What Items Are Impacted
Steel and aluminum are clearly impacted by these tariffs but the scope extends far beyond raw commodities. A so-called “Annex I” to each Proclamation was later issued on February 18, 2025, identifying derivative steel and aluminum products to which the additional duties would apply. Annex I of derivative steel imports includes products such as flanges, butt welding fittings, railway or tramway track construction material, bridges, bridge sections, modular building units, skip hoists, and cooking ware. Annex I of derivative aluminum is less exhaustive than its steel counterpart. The Aluminum Annex includes an array of goods such as pneumatic cylinders for lifting, bake ware, castors, Venetian blinds, ladders, doors, and base mountings designed for motor vehicles. Also, no new product exclusions will be available following February 10, 2025. Any currently granted product exclusions will remain effective until the latter of their expiration date or until the excluded product volume is imported.
What Countries are Impacted
The elimination of special arrangements mean that steel and aluminum sourced from particular countries will have higher duties than in recent years. Countries of origin impacted by the changes for both steel and aluminum imports include Argentina, Australia, Canada, EU countries, Mexico, and the United Kingdom. Countries of origin impacted solely by the changes for steel imports include Brazil, South Korea, and Ukraine.
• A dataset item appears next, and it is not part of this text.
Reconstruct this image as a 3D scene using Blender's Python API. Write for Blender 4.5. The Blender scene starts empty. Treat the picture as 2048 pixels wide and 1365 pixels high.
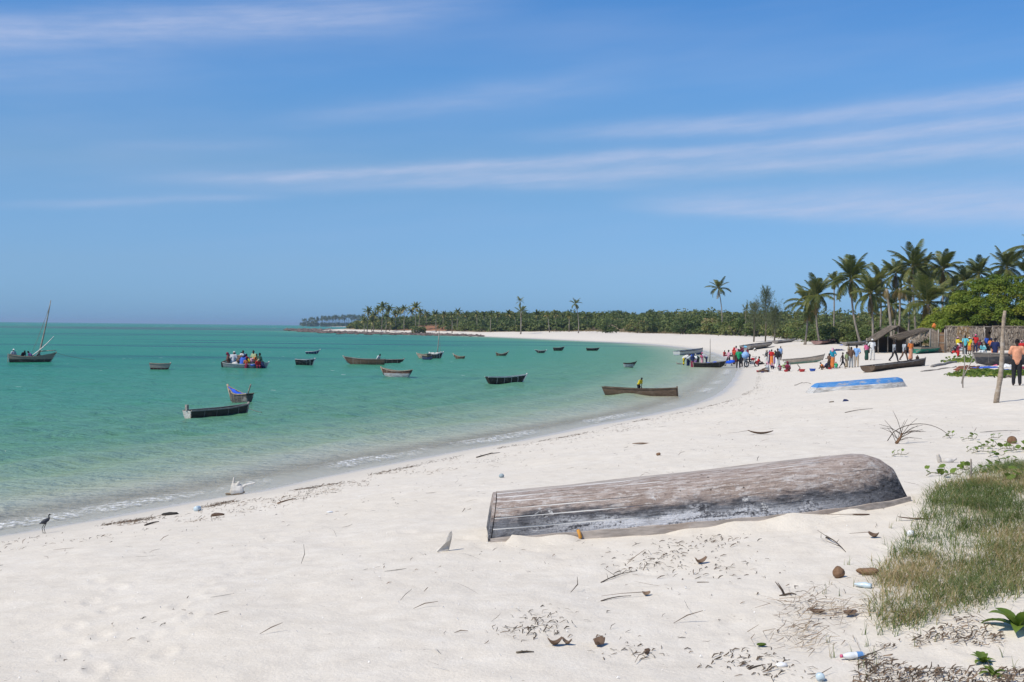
import bpy, bmesh, math, random
import numpy as np
from mathutils import Vector, Matrix, Euler

SC = bpy.context.scene
COL = SC.collection
R = math.radians
PI = math.pi

# ------------------------------------------------------------------ camera
IW, IH, FOC = 2048.0, 1365.0, 2400.0          # photograph size and focal length in its pixels
CAM = Vector((0.0, 0.0, 3.7))                  # metres above the water
_p = math.atan(27.6 / FOC)
_r = math.atan(0.0113)
FWD = Vector((0, math.cos(_p), -math.sin(_p)))
_up0 = Vector((0, math.sin(_p), math.cos(_p)))
RGT = math.cos(_r) * Vector((1, 0, 0)) + math.sin(_r) * _up0
UPV = -math.sin(_r) * Vector((1, 0, 0)) + math.cos(_r) * _up0
cam_data = bpy.data.cameras.new('camera')
cam_data.sensor_width = 36.0
cam_data.lens = 36.0 * FOC / IW
cam_data.clip_start = 0.1
cam_data.clip_end = 60000.0
cam = bpy.data.objects.new('camera', cam_data)
COL.objects.link(cam)
cam.matrix_world = Matrix((
    (RGT.x, UPV.x, -FWD.x, CAM.x), (RGT.y, UPV.y, -FWD.y, CAM.y),
    (RGT.z, UPV.z, -FWD.z, CAM.z), (0, 0, 0, 1)))
SC.camera = cam

# ------------------------------------------------------------------ light
SUN_EL = R(53.0)
SUN_AZ = math.atan2(-0.84, -0.54)              # direction of the sun on the ground plan, from +Y towards +X
SKY_STRENGTH = 0.085
SUN_STRENGTH = 4.2
sdir = Vector((math.sin(SUN_AZ) * math.cos(SUN_EL), math.cos(SUN_AZ) * math.cos(SUN_EL), math.sin(SUN_EL)))
sun_data = bpy.data.lights.new('sun', 'SUN')
sun_data.energy = SUN_STRENGTH
sun_data.angle = R(0.53)
sun_data.color = (1.0, 0.93, 0.81)
sun = bpy.data.objects.new('sun', sun_data)
COL.objects.link(sun)
sun.rotation_euler = sdir.to_track_quat('Z', 'Y').to_euler()
sun.location = (0, 0, 50)

SC.view_settings.view_transform = 'Standard'
SC.view_settings.look = 'None'
SC.view_settings.exposure = 0.06
SC.view_settings.gamma = 1.0
SC.view_settings.use_curve_mapping = False
SC.cycles.use_denoising = True
SC.cycles.max_bounces = 6
SC.cycles.transparent_max_bounces = 12
SC.cycles.diffuse_bounces = 2
SC.cycles.glossy_bounces = 3
SC.cycles.transmission_bounces = 4
SC.cycles.volume_bounces = 0
SC.cycles.sample_clamp_indirect = 6.0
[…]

What Tariffs Mean for Industry
The immediate effects of these actions are two-fold. First, we are clearly entering a higher cost operating environment. Industries reliant on steel and aluminum adapted to the Trump ’45 tariffs by seeking exclusions, adjusting suppliers, and sourcing from countries with special arrangements. Those tools are no longer available. The result is a need to find domestic supply where possible or to renegotiate volume and price with suppliers on the one hand and sale prices with customers on the other. Second, the White House has indicated that it will have zero patience with gamesmanship during this period.
The recent Proclamations direct U.S. Customs and Border Protection to pursue MAXIMUM civil penalties against any importers found to have evaded duties or misclassified imports. Customs will pursue those prosecutions without any consideration of “mitigating factors” which were historically available. The result is a strict compliance environment where even mistakes may be costly in terms of additional spend and the potential for negative headlines.